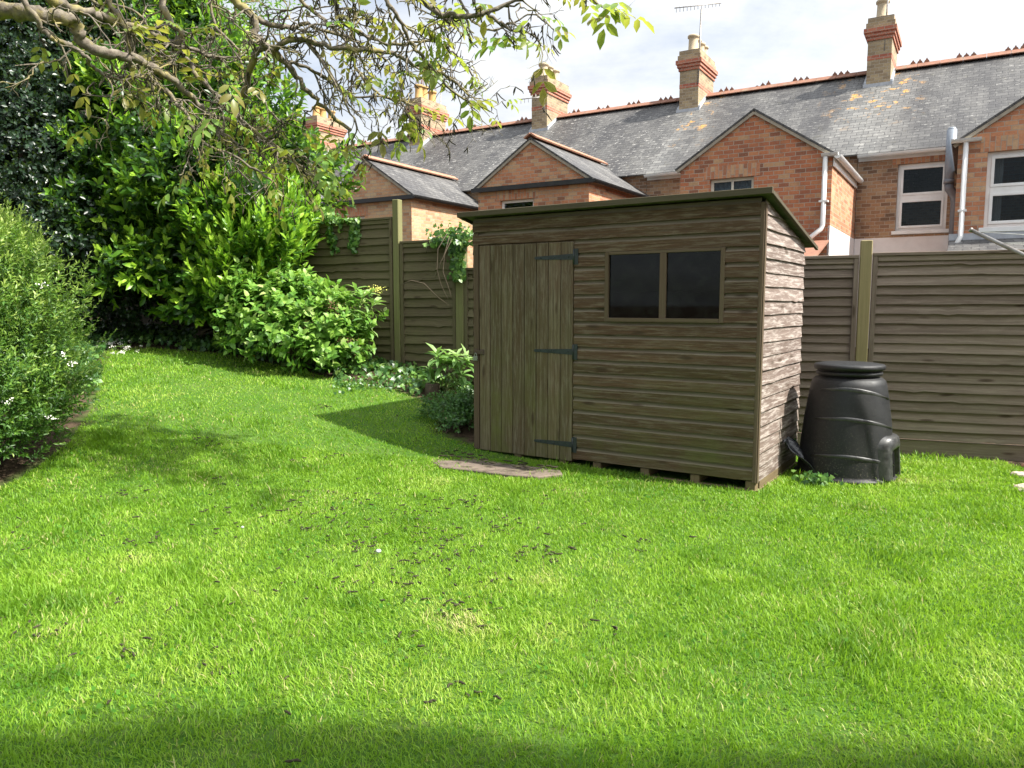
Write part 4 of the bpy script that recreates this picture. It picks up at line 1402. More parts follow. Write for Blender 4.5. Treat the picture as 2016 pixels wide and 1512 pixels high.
# dark holly tree at the far left
hb = [blob(40, 130, 9.9, 190, 190, 1.2), blob(70, 320, 9.6, 150, 150, 1.1), blob(150, 230, 9.9, 90, 170, .9), blob(60, 470, 9.3, 150, 110, .9), blob(170, 480, 9.5, 90, 110, .7), blob(-150, 250, 9.8, 160, 260, 1.1), blob(60, -60, 10.3, 240, 130, 1.3), blob(215, 590, 9.7, 70, 70, .5), blob(300, 570, 10.9, 170, 80, .5), blob(120, 590, 10.0, 120, 70, .6), blob(-20, 420, 10.4, 200, 260, .8), blob(60, 200, 10.8, 200, 260, .8)]
hbase = ground(60, 690)
holly = empty('holly_tree', Vector((-5.9, 9.8, float(hgt(-5.9, 9.8)))), 'dark glossy evergreen tree filling the left edge behind the flowering bush', 'tree')
P, A, k = shoots(hb, 23000, .4, .2, .1)
leaves('crown', holly, P, A, 6, .14, .062, .62, L_HOLLY, LEAF_SMALL, 1.3, .5, .1, .2, .8)
stems(holly, Vector((-5.9, 9.9, .7)), [at(40, 60, 10), at(-100, 200, 9.9), at(160, 200, 10)], .11, STEMB, 'trunk', .15)

# cherry laurel
lb = [blob(280, 150, 10.6, 170, 150, 1.0), blob(390, 120, 10.9, 80, 90, .7), blob(420, 250, 10.4, 130, 110, .9), blob(300, 330, 9.9, 140, 150, 1.0), blob(430, 370, 9.7, 150, 110, .9), blob(560, 345, 10.3, 100, 75, .6), blob(230, 430, 9.6, 80, 90, .6), blob(200, 130, 10.8, 110, 200, .8), blob(500, 300, 10.6, 80, 60, .6)]
lb2 = [blob(490, 470, 9.35, 95, 95, .55), blob(520, 440, 9.5, 75, 80, .5), blob(460, 560, 9.35, 70, 70, .5)]
lb3 = [blob(270, 535, 9.3, 60, 50, .4), blob(360, 520, 9.6, 90, 70, .6), blob(400, 590, 9.5, 60, 40, .4)]
laurel = empty('laurel_shrub', Vector((-3.9, 10.2, float(hgt(-3.9, 10.2)))), 'huge glossy laurel shrub with bright new shoots behind the lawn', 'shrub')
P1, A1, k1 = shoots(lb, 8200, .42, .34, .45)
P2, A2, k2 = shoots(lb2, 1300, .45, .25, 1.5)
P3, A3, k3 = shoots(lb3, 750, .5, .25, .25)
leaves('new_shoots', laurel, P2, A2, 9, .2, .118, .38, L_LAUREL, LEAF_OVAL, 1.0, .15, .1, .3, .85, .1, False, np.full(len(P2), .14))
P, A = np.concatenate([P1, P3]), np.concatenate([A1, A3])
up_ = np.where(P1[:, 2] > 2.6, 0, 1)
br = np.concatenate([np.where(up_ == 1, rng.choice([-.28, -.12, .3], len(P1), p=[.45, .27, .28]), rng.choice([-.32, -.2, .2], len(P1), p=[.55, .3, .15])), rng.choice([-.25, .05, .3], len(P3))])
leaves('crown', laurel, P, A, 8, .16, .125, .4, L_LAUREL, LEAF_OVAL, 1.25, .25, .18, .1, .72, .12, False, br)
stems(laurel, Vector((-4.0, 10.3, .75)), [p[0] for p in lb[:8]] + [p[0] for p in lb2] + [p[0] for p in lb3], .05, STEMB, 'branch', .2, 8)

# pale-leaved tree beyond, seen between the walnut twigs
bt = [blob(350, -10, 13.2, 170, 110, 1.0), blob(230, 60, 13.0, 130, 110, 1.0), blob(400, 130, 13.3, 60, 90, .7), blob(555, 320, 13.5, 75, 50, .6)]
back = empty('background_tree', Vector((-6.0, 13.3, .9)), 'pale leafy tree behind the laurel, seen between the walnut twigs', 'tree')
P, A, k = shoots(bt, 2600, .5, .25, .3)
leaves('crown', back, P, A, 6, .2, .1, .42, L_BACK, LEAF_SMALL, 1.2, .4, .2, .2, .8, .2)
stems(back, Vector((-6.0, 13.3, .9)), [p[0] for p in bt], .07, STEMB, 'trunk', .2)

# flowering small-leaved bush in the left foreground
fb = [(Vector((-4.06, 5.4, 1.02)), (.9, .9, .8)), (Vector((-3.9, 5.25, .72)), (.7, .75, .5)), (Vector((-4.12, 5.4, 1.45)), (.66, .7, .5)), (Vector((-3.85, 5.2, .48)), (.58, .55, .36)), (Vector((-4.7, 5.2, 1.1)), (.8, .8, .9))]
bush = empty('firethorn_bush', Vector((-3.7, 5.25, float(hgt(-3.7, 5.25)))), 'dense small-leaved bush dotted with white blossom at the left edge', 'bush')
P, A, k = shoots(fb, 10500, .35, .16, .75)
ok = P[:, 2] > hgt(P[:, 0], P[:, 1]) + .04
P, A = P[ok], A[ok]
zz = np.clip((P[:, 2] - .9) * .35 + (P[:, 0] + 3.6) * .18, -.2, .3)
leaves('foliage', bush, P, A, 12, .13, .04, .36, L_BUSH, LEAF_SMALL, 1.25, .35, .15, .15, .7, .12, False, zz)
# long wispy new growth
P2, A2, k2 = shoots(fb, 700, .06, .16, 1.3)
ok = P2[:, 2] > .5
leaves('new_shoots', bush, P2[ok], A2[ok], 22, .27, .03, .3, L_BUSH, LEAF_SMALL, 1.0, .3, .1, .5, .95, .1)
stems(bush, Vector((-3.7, 5.25, .1)), [p[0] + Vector((random.uniform(-.3, .3), 0, random.uniform(0, .3))) for p in fb for _ in range(3)], .02, STEMB, 'branch', .1)
fl_pts = [(15, 790, 4.6), (125, 698, 4.8), (142, 714, 4.8), (98, 822, 4.7), (86, 560, 4.9)]
for u, v, Y in fl_pts:
    P = np.array(at(u, v, Y))[None] + rng.normal(size=(20, 3)) * np.array([.016, .016, .01])
    A = unit(rng.normal(size=P.shape) + np.array([0, -.8, .5]))
    template_mesh('blossom', LEAF_SMALL[0], LEAF_SMALL[1], P, np.cross(A, rng.normal(size=A.shape)), A, .011, .010, rng.random(len(P)), WHITEF, bush)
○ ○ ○
■ PROBLEM STATEMENT ■
Repeat the data exactly, dropping every picture it holds.

■ WRITTEN RESPONSE ■
Write part 4 of the bpy script that recreates this picture. It picks up at line 1402. More parts follow. Write for Blender 4.5. Treat the picture as 2016 pixels wide and 1512 pixels high.
# dark holly tree at the far left
hb = [blob(40, 130, 9.9, 190, 190, 1.2), blob(70, 320, 9.6, 150, 150, 1.1), blob(150, 230, 9.9, 90, 170, .9), blob(60, 470, 9.3, 150, 110, .9), blob(170, 480, 9.5, 90, 110, .7), blob(-150, 250, 9.8, 160, 260, 1.1), blob(60, -60, 10.3, 240, 130, 1.3), blob(215, 590, 9.7, 70, 70, .5), blob(300, 570, 10.9, 170, 80, .5), blob(120, 590, 10.0, 120, 70, .6), blob(-20, 420, 10.4, 200, 260, .8), blob(60, 200, 10.8, 200, 260, .8)]
hbase = ground(60, 690)
holly = empty('holly_tree', Vector((-5.9, 9.8, float(hgt(-5.9, 9.8)))), 'dark glossy evergreen tree filling the left edge behind the flowering bush', 'tree')
P, A, k = shoots(hb, 23000, .4, .2, .1)
leaves('crown', holly, P, A, 6, .14, .062, .62, L_HOLLY, LEAF_SMALL, 1.3, .5, .1, .2, .8)
stems(holly, Vector((-5.9, 9.9, .7)), [at(40, 60, 10), at(-100, 200, 9.9), at(160, 200, 10)], .11, STEMB, 'trunk', .15)

# cherry laurel
lb = [blob(280, 150, 10.6, 170, 150, 1.0), blob(390, 120, 10.9, 80, 90, .7), blob(420, 250, 10.4, 130, 110, .9), blob(300, 330, 9.9, 140, 150, 1.0), blob(430, 370, 9.7, 150, 110, .9), blob(560, 345, 10.3, 100, 75, .6), blob(230, 430, 9.6, 80, 90, .6), blob(200, 130, 10.8, 110, 200, .8), blob(500, 300, 10.6, 80, 60, .6)]
lb2 = [blob(490, 470, 9.35, 95, 95, .55), blob(520, 440, 9.5, 75, 80, .5), blob(460, 560, 9.35, 70, 70, .5)]
lb3 = [blob(270, 535, 9.3, 60, 50, .4), blob(360, 520, 9.6, 90, 70, .6), blob(400, 590, 9.5, 60, 40, .4)]
laurel = empty('laurel_shrub', Vector((-3.9, 10.2, float(hgt(-3.9, 10.2)))), 'huge glossy laurel shrub with bright new shoots behind the lawn', 'shrub')
P1, A1, k1 = shoots(lb, 8200, .42, .34, .45)
P2, A2, k2 = shoots(lb2, 1300, .45, .25, 1.5)
P3, A3, k3 = shoots(lb3, 750, .5, .25, .25)
leaves('new_shoots', laurel, P2, A2, 9, .2, .118, .38, L_LAUREL, LEAF_OVAL, 1.0, .15, .1, .3, .85, .1, False, np.full(len(P2), .14))
P, A = np.concatenate([P1, P3]), np.concatenate([A1, A3])
up_ = np.where(P1[:, 2] > 2.6, 0, 1)
br = np.concatenate([np.where(up_ == 1, rng.choice([-.28, -.12, .3], len(P1), p=[.45, .27, .28]), rng.choice([-.32, -.2, .2], len(P1), p=[.55, .3, .15])), rng.choice([-.25, .05, .3], len(P3))])
leaves('crown', laurel, P, A, 8, .16, .125, .4, L_LAUREL, LEAF_OVAL, 1.25, .25, .18, .1, .72, .12, False, br)
stems(laurel, Vector((-4.0, 10.3, .75)), [p[0] for p in lb[:8]] + [p[0] for p in lb2] + [p[0] for p in lb3], .05, STEMB, 'branch', .2, 8)

# pale-leaved tree beyond, seen between the walnut twigs
bt = [blob(350, -10, 13.2, 170, 110, 1.0), blob(230, 60, 13.0, 130, 110, 1.0), blob(400, 130, 13.3, 60, 90, .7), blob(555, 320, 13.5, 75, 50, .6)]
back = empty('background_tree', Vector((-6.0, 13.3, .9)), 'pale leafy tree behind the laurel, seen between the walnut twigs', 'tree')
P, A, k = shoots(bt, 2600, .5, .25, .3)
leaves('crown', back, P, A, 6, .2, .1, .42, L_BACK, LEAF_SMALL, 1.2, .4, .2, .2, .8, .2)
stems(back, Vector((-6.0, 13.3, .9)), [p[0] for p in bt], .07, STEMB, 'trunk', .2)

# flowering small-leaved bush in the left foreground
fb = [(Vector((-4.06, 5.4, 1.02)), (.9, .9, .8)), (Vector((-3.9, 5.25, .72)), (.7, .75, .5)), (Vector((-4.12, 5.4, 1.45)), (.66, .7, .5)), (Vector((-3.85, 5.2, .48)), (.58, .55, .36)), (Vector((-4.7, 5.2, 1.1)), (.8, .8, .9))]
bush = empty('firethorn_bush', Vector((-3.7, 5.25, float(hgt(-3.7, 5.25)))), 'dense small-leaved bush dotted with white blossom at the left edge', 'bush')
P, A, k = shoots(fb, 10500, .35, .16, .75)
ok = P[:, 2] > hgt(P[:, 0], P[:, 1]) + .04
P, A = P[ok], A[ok]
zz = np.clip((P[:, 2] - .9) * .35 + (P[:, 0] + 3.6) * .18, -.2, .3)
leaves('foliage', bush, P, A, 12, .13, .04, .36, L_BUSH, LEAF_SMALL, 1.25, .35, .15, .15, .7, .12, False, zz)
# long wispy new growth
P2, A2, k2 = shoots(fb, 700, .06, .16, 1.3)
ok = P2[:, 2] > .5
leaves('new_shoots', bush, P2[ok], A2[ok], 22, .27, .03, .3, L_BUSH, LEAF_SMALL, 1.0, .3, .1, .5, .95, .1)
stems(bush, Vector((-3.7, 5.25, .1)), [p[0] + Vector((random.uniform(-.3, .3), 0, random.uniform(0, .3))) for p in fb for _ in range(3)], .02, STEMB, 'branch', .1)
fl_pts = [(15, 790, 4.6), (125, 698, 4.8), (142, 714, 4.8), (98, 822, 4.7), (86, 560, 4.9)]
for u, v, Y in fl_pts:
    P = np.array(at(u, v, Y))[None] + rng.normal(size=(20, 3)) * np.array([.016, .016, .01])
    A = unit(rng.normal(size=P.shape) + np.array([0, -.8, .5]))
    template_mesh('blossom', LEAF_SMALL[0], LEAF_SMALL[1], P, np.cross(A, rng.normal(size=A.shape)), A, .011, .010, rng.random(len(P)), WHITEF, bush)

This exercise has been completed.